Tot slot wijst Jezus ons erop dat je niet tegelijk God en de mammon kunt dienen. Integere en betrouwbare mensen vallen niet meteen op, ze halen de krantenkoppen niet, maar blijven zichzelf, ook wanneer het tegenzit of wanneer hun actieve leven eindigt. Ze hebben – met Jezus’ woorden – met beleid gehandeld en geleefd. Mensen met macht en aanzien daarentegen scoren in het openbaar heel hoog maar vallen al te vaak een tijdje later heel diep en zijn al even vlug vergeten als ze gekend waren. Aan ieder van ons om betrouwbare mensen te zijn. Mensen waarop men kan rekenen, Wier ‘ja’ ook een ‘ja’ blijft . Mensen die in hun leven ook betrouwbaar zijn In verhouding tot God, in hun gebed, In hun dienst aan de naaste, bij voorkeur Aan hen die meetellen, die afgeschreven zijn.

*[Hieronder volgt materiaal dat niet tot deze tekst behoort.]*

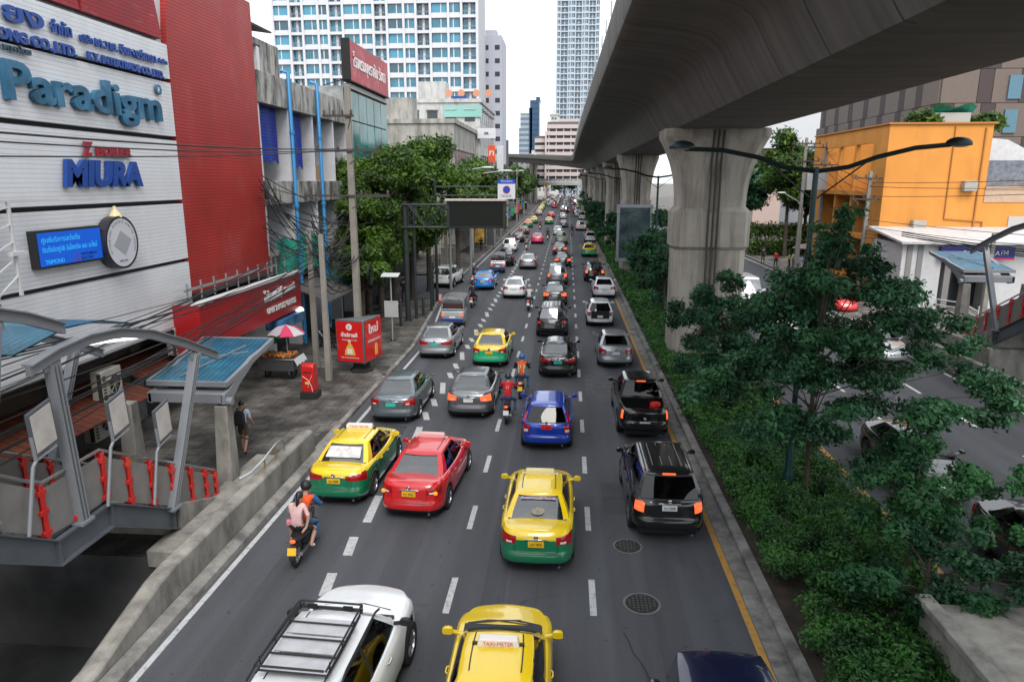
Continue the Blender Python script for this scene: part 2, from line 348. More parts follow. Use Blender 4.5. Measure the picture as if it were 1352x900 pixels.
for (x0, y0, x1, y1) in ((-9.2, 50.2, -9.7, 53.6), (-9.95, 64.2, -10.2, 66.4)):     # red and white kerb stones
    a = MB(); n = 7
    for i in range(n):
        f0, f1 = i / n, (i + 1) / n; a.beam((x0 + (x1 - x0) * f0, y0 + (y1 - y0) * f0, .08), (x0 + (x1 - x0) * f1, y0 + (y1 - y0) * f1, .08), .28, .19, i % 2)
    struct(a, 'painted_kerb', [mat('kerb_red', (.5, .03, .03), .7), mat('kerb_white', (.65, .65, .63), .7)])
for i, (x0, x1, y0, y1) in enumerate(((1.1, 2.5, 17.5, 19.6), (-3.9, -2.7, 12.2, 13.1), (-6.9, -5.6, 21.8, 24.0), (.9, 3.3, 28.5, 31.5), (-1.1, .3, 18.2, 20.1), (-4.6, -3.2, 28.0, 30.4))):
    g = MB(); sheet(g, [(x0, y0), (x1, y0 + .05), (x1 - .05, y1), (x0 + .04, y1 - .04)], .0025 + i * .0001); struct(g, 'road_patch', mat('repair_asphalt_%d' % (i % 2), ((.055, .057, .063), (.080, .083, .090))[i % 2], .85, var=.2, vscale=3, bump=.8, bscale=70))
rc_ = random.Random(21); g = MB()
for k in range(26):
    x, y = rc_.uniform(-7, 3.5), rc_.uniform(9, 48); an = rc_.choice((0, 0, 1.57)) + rc_.uniform(-.3, .3); pts = [(x, y)]
    for i in range(rc_.randint(5, 12)): an += rc_.uniform(-.45, .45); x += .22 * sin(an); y += .30 * cos(an); pts.append((x, y))
    wd_ = rc_.uniform(.008, .02); vv = []
    for x, y in pts: vv += [(x - wd_, y, .0035), (x + wd_, y + wd_ * .5, .0035)]
    g.add(vv, [(2 * i, 2 * i + 1, 2 * i + 3, 2 * i + 2) for i in range(len(pts) - 1)])
struct(g, 'road_crack', mat('tar', (.016, .016, .017), .5))
g = MB()
for X_ in (-6.3, -3.75, -.8, 2.25):
    sheet(g, [(X_ - .33, -10), (X_ + .33, -10), (X_ + .30, 150), (X_ - .30, 150)], .0016)
struct(g, 'oil_track', road_mat('oil_darkened_asphalt', (.061, .064, .073)))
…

1e lezing: Amos 8, 4-7; 2e lezing: 1 Tim. 2, 1-8; evangelie: Lucas 16, 1-13
De evangelietekst uit de Willibrordvertaling 1978:
In die tijd sprak Jezus Hij tot zijn leerlingen: ‘Er was eens een rijk man die een rentmeester had, die bij hem werd aangeklaagd, dat hij zijn bezit verkwistte. Hij riep hem dus en vroeg: Wat hoor ik daar van u? Geef rekenschap van uw beheer, want gij kunt niet langer rentmeester blijven. Toen redeneerde de rentmeester bij zichzelf: Wat zal ik doen, nu mijn heer mij het rentmeesterschap afneemt? Spitten kan ik niet, en te bedelen daarvoor schaam ik mij. Ik weet al wat ik ga doen, opdat zij mij na mijn ontslag als rentmeester in hun huis opnemen. Hij ontbood de schuldenaars van zijn heer, een voor een, en zei tot de eerste: Hoeveel zijt ge aan mijn meester schuldig? Deze antwoordde: Honderd vaten olie. Maar hij zei: Hier hebt ge uw schuldbekentenis; ga gauw zitten en schrijf: vijftig. Daarop vroeg hij nog aan een tweede: En hoeveel zijt gij schuldig? Deze antwoordde: Honderd maten tarwe. Hij zei hem: Hier hebt ge uw schuldbekentenis; schrijf: tachtig. De heer prees het in de onrechtvaardige rentmeester dat hij met overleg had gehandeld, want de kinderen van deze wereld handelen onderling met meer overleg dan de kinderen van het licht. Zo zeg Ik u ook: Maakt u vrienden door middel van de onrechtvaardige mammon, opdat, wanneer die u komt te ontvallen, zij u in de eeuwige tenten opnemen. Wie betrouwbaar is in het kleinste, is ook betrouwbaar in het grote; en wie onrechtvaardig is in het kleinste, is ook onrechtvaardig in het grote. Zijt ge dus niet betrouwbaar geweest in de onrechtvaardige mammon, wie zal u dan het waarachtige goed toevertrouwen? Als ge niet betrouwbaar zijt geweest in het beheren van andermans goed, wie zal u dan geven wat gij het uwe kunt noemen? Geen knecht kan twee heren dienen, want hij zal de een haten en de ander liefhebben, ofwel de een aanhangen en de ander verachten. Gij kunt niet God dienen en de mammon.’